Full document contains 211 pages
Abstract: The transition of the Southwest Power Pool (SPP) from its traditional operation under tariff towards the new market environment has significant impact on the utilities in the SPP footprint, both in terms of planning and operations. The new market regulation creates the need for the utilities to reassess their planning strategy, primarily to ensure that operational decisions conform to the new market rules while remain profitable under the new operating regime. The utilities are referred to as Market Participants (MP) under the new market scheme. The new market environment will expose the MPs to a large amount of information with regard to market operation and settlement. The management of this information in a limited timeframe presents a great challenge to the MPs and necessitates the development of evolutionary tools to perform effective data analysis in a timely manner in order to ensure that the MP stays competitive in the new market environment. This dissertation presents the results of a comprehensive study of the structure and rules of the developing SPP Energy Imbalance Service (EIS) market and discusses aspects of planning functions with regard to the utility participation in the EIS market.

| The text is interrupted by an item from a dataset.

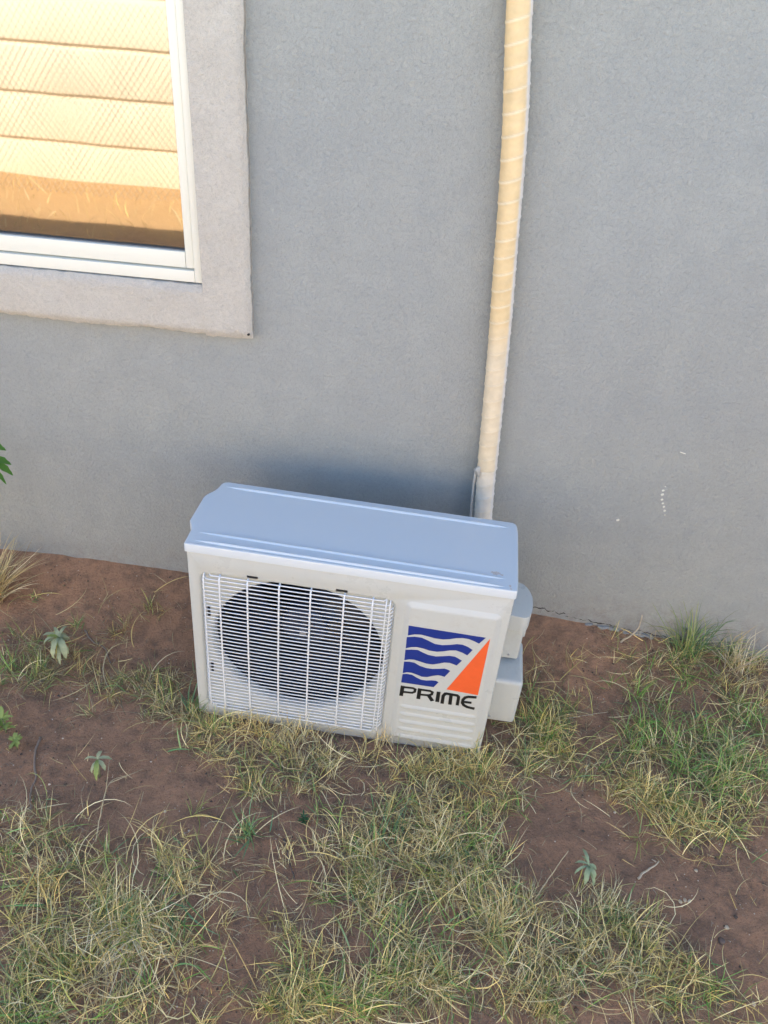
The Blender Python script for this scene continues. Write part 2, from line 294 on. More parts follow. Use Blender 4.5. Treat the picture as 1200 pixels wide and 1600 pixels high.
# ---------------------------------------------------------------- house
house = tag(empty('house', (0, 0, 0)), 'grey plastered house wall with a pale plaster window surround, rising behind the air conditioner', 'house')
WX0, WX1, WZ0, WZ1 = -1.70, -.5215, .9435, 2.02
def ring_fill(bm, loops, y):
    es = []
    for L in loops:
        vs = [bm.verts.new((p[0], y, p[1])) for p in L]
        es += [bm.edges.new((vs[i], vs[(i+1) % len(vs)])) for i in range(len(vs))]
    return bmesh.ops.triangle_fill(bm, edges=es, use_beauty=True)
bm = bmesh.new()
o_ = [(-6, -.4), (6, -.4), (6, 2.75), (-6, 2.75)]; h_ = [(WX0, WZ0), (WX1, WZ0), (WX1, WZ1), (WX0, WZ1)]
def bridge(bm, A, B):
    n = len(A)
    for i in range(n): bm.faces.new((A[i], A[(i+1) % n], B[(i+1) % n], B[i]))
def loopv(bm, pts, y): return [bm.verts.new((p[0], y, p[1])) for p in pts]
def ledges(bm, vs):
    out = []
    for i in range(len(vs)):
        e = bm.edges.get((vs[i], vs[(i+1) % len(vs)])) or bm.edges.new((vs[i], vs[(i+1) % len(vs)])); out.append(e)
    return out
A0, B0 = loopv(bm, o_, 0), loopv(bm, h_, 0); A1, B1 = loopv(bm, o_, .2), loopv(bm, h_, .2)
bmesh.ops.triangle_fill(bm, edges=ledges(bm, A0)+ledges(bm, B0), use_beauty=True)
bmesh.ops.triangle_fill(bm, edges=ledges(bm, A1)+ledges(bm, B1), use_beauty=True)
bridge(bm, A0, A1); bridge(bm, B0, B1)
bmesh.ops.recalc_face_normals(bm, faces=bm.faces)
build('wall', bm, M['wall'], house, None)
bm = bmesh.new(); box(bm, -6, -5.8, .201, 7, -.4, 2.75); box(bm, 5.8, 6, .201, 7, -.4, 2.75); box(bm, -6, 6, 7.001, 7.2, -.4, 2.75)
build('side_walls', bm, M['wall'], house, None)
bm = bmesh.new()
prism(bm, [(-.45, 2.72), (3.6, 3.75), (7.6, 2.72), (7.6, 2.78), (3.6, 3.83), (-.45, 2.80)], lambda a, b, d: (d, a, b), -6.4, 6.4)
build('roof', bm, M['roof'], house, None)
bm = bmesh.new(); box(bm, -6.4, 6.4, -.475, -.452, 2.62, 2.80, .003)
build('eave_board', bm, M['eave'], house)
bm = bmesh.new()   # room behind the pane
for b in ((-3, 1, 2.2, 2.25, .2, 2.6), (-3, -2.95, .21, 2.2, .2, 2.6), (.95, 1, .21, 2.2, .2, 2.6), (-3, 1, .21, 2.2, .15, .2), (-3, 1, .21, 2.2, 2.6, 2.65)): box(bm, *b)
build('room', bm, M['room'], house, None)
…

The functions presented include an artificial neural network short-term load forecast, energy price forecast, economic dispatch, cost-based and price-based unit commitment scheduling, energy imbalance settlement analysis, as well as the validation of the RTO imbalance statement. The evolutionary EIS market planner (EISMP) software has been developed as a decision support tool for the utility's participation in the EIS market. The EISMP helps the utility to perform effective generation planning and analysis of real-time market data through an easy-to-use graphic user interface. The integration and implementation of this market planning tool have been verified in a real market environment through the assistance of the sponsor utility.